Facebook has already made it easy to hide other members’ status updates if you no longer wish to read them in your news feed. Now, you can keep others from reading your updates as well. The New York Times recently published an article detailing “How to Hide From Friends You Don’t Like,” further instilling the fear we all have when engaging in social media. While this may be a plus in the personal sphere, it’s a little frightening for brands that also appear within the same pages of Facebook.
As Facebook ramps up these privacy settings providing users more and more ways to limit who can view what and what they view themselves, it becomes even more important for brands to not get lost in the hiding shuffle.
Don’t over-publish
One of the reasons brands get hidden in news feeds is they publish too many status updates (and too close together). When a users’ wall is inundated with updates from one person or brand, they’re likely to click the “hide” button and voila! They’re gone forever.
Lucky for you, there are ways to help you streamline this process. Now, you can schedule your posts in order to keep from over-publishing. You can set up your posts for a week (or longer) and they’ll all get pushed out for you at the appropriate times scheduled. This way, you’re not scrambling around and you’ve designated a plan for your publishing approach.
Watch what people are saying
If you post a status update that gets 50 comments and half of them are negative, you may want to consider posting about another topic. Watching what your fans are saying and how they’re interacting with your posts is a great way to determine what you should be posting about. Fans notice when you listen to them. If you listen, and respond, you’re likely to build a relationship with them where they want to come back and see what you have to say.

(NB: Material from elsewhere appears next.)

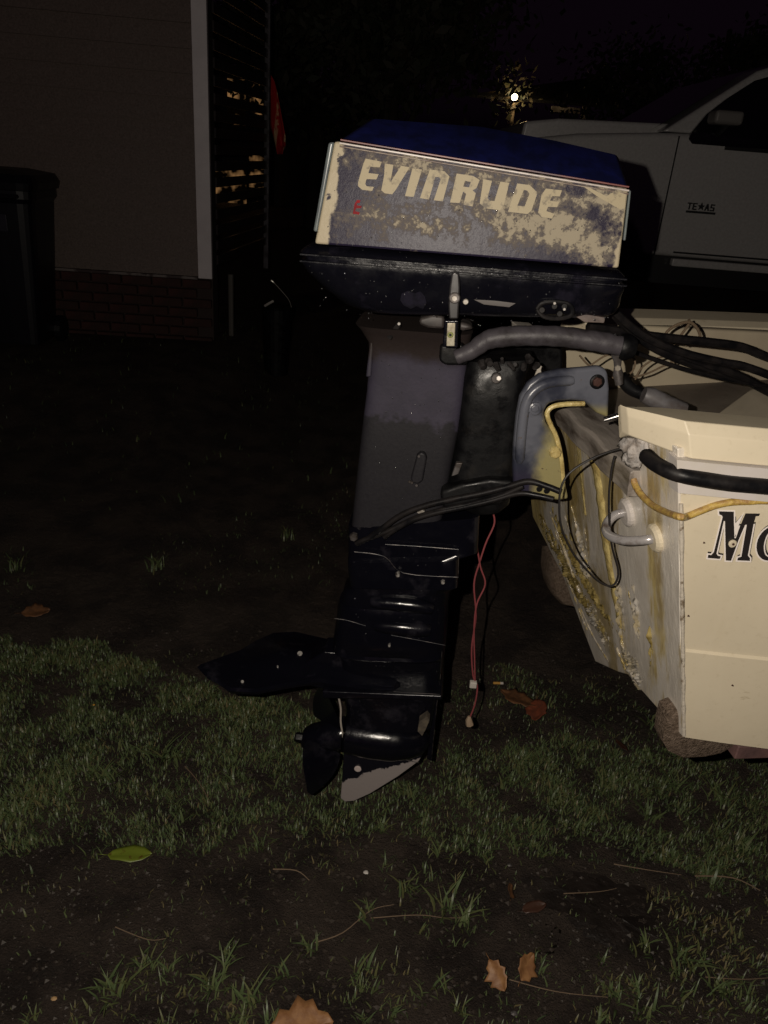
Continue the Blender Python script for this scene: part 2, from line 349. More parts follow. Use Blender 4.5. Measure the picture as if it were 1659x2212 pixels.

Monitoring what your fans are saying can be a daunting task. Especially as more and more people flock to your page. Using our moderation tool you are able to easily moderate all comments and posts that appear on the page allowing you to create deeper connections with your fans.
Create engaging content
Now that we’ve made it clear you need to engage with your fans on Facebook, what do you say? Coming up with content your fans would be interested in is only half the battle – you have to phrase it in a way that pulls people in rather than tunes you out. Social networks are inherently friendly – your status updates should be, too. Publish something you, yourself, would respond to. Cut out the canned-responses and interact as a person not as a marketing machine.